7. The process as claimed in claim 3, wherein the one or more metal compounds comprise metals from groups IA, IIA, IIIA, IB, IIB or VIIIB of the Periodic Table of the Elements.

8. The process as claimed in claim 3, wherein the one or more metal compounds are metal oxide, metal hydroxide compounds or a mixture thereof.

9. The process as claimed in claim 3, wherein the proportion of the one or more metal compounds employed and one or more functionalized polyethylene waxes employed is chosen such that a degree of hydrolysis of at least 30% is reached.

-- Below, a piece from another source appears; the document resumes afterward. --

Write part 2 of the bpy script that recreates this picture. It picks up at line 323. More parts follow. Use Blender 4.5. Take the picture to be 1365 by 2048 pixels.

10. An ionomer wax obtained by a process as claimed in claim 3.

11. A pigment dispersant, as a nucleator, a lubricant or a release agent in plastics processing comprising an ionomer wax as claimed in claim 1.

12. The use as claimed in claim 11, wherein the ionomer wax is used as a powder having d50 values <8 μm.

13. The process as claimed in claim 3, wherein the metal compounds comprise metals selected from the group consisting of alkali metals, alkaline earth metals, zinc and aluminum.

14. A matting additive or abrasion protection additive for coating materials comprising an ionomer wax as claimed in claim 1.

15. An additive in the production of printing-ink films comprising an ionomer wax as claimed in claim 1.